French Researcher’s Study Finds Groundwater Unlikely at Mars’ South Pole
- Feb 14, 2022
A study led by Cyril Grima, a French research scientist at The University of Texas at Austin, found that what had appeared to be liquid water under Mars’ frozen south pole is likely just volcanic rock buried beneath ice.
Scientists initially thought they’d discovered liquid water in 2018 after noticing a bright reflection on satellite radar data under the southern polar cap that had the appearance of a buried lake. Those findings, however, came into question when scientists noted it was unlikely that water could remain in its liquid state at Mars’ frigid south pole.

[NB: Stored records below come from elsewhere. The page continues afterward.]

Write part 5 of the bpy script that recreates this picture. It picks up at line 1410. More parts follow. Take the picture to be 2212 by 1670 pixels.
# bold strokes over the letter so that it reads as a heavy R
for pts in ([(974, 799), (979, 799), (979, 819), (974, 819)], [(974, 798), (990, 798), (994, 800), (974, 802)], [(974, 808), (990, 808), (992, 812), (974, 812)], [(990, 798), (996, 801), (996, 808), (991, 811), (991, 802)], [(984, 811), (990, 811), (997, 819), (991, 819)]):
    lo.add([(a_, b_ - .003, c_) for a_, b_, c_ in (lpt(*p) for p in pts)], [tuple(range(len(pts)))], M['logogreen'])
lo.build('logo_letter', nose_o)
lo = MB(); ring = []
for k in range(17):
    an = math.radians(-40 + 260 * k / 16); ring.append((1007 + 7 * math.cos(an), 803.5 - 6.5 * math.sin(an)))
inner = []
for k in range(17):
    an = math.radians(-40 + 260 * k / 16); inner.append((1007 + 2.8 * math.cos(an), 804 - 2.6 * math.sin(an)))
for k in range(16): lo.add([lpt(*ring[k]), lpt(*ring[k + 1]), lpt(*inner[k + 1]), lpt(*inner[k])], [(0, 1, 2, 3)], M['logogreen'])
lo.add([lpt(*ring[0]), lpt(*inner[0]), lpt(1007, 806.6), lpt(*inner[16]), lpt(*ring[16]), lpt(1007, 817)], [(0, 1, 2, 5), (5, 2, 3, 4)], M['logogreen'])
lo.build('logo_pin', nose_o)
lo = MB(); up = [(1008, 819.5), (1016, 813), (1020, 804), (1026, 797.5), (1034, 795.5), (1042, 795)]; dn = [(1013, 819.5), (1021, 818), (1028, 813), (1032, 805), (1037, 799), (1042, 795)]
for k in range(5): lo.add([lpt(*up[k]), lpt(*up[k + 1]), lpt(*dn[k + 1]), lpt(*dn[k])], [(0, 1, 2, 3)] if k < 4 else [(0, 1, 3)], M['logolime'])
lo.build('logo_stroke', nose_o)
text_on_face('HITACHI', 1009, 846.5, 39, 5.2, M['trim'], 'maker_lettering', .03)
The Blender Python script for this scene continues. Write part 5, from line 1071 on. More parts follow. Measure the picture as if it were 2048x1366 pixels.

“For water to be sustained this close to the surface, you need both a very salty environment and a strong, locally generated heat source, but that doesn’t match what we know of this region,” said Grima, a planetary scientist at the UT Institute for Geophysics.
After placing an imaginary sheet of ice across a radar map of Mars to see how the data would stack up, UT scientists observed that volcanic plains all over the planet appeared as bright spots, just like those spotted at the south pole.
The beauty of Grima’s work is that it provides scientists with precise locations to search for evidence of ancient lakes and test hypotheses about the drying out of the red planet on a wider scale, said Isaac Smith, a Mars geophysicist at York University.
Grima and Smith now shift their focus to proposed missions of finding water on Mars with radar. This would allow the researchers to identify potential signs of past life as well as search for potential resources necessary to establish future landing spots for humans on the red planet.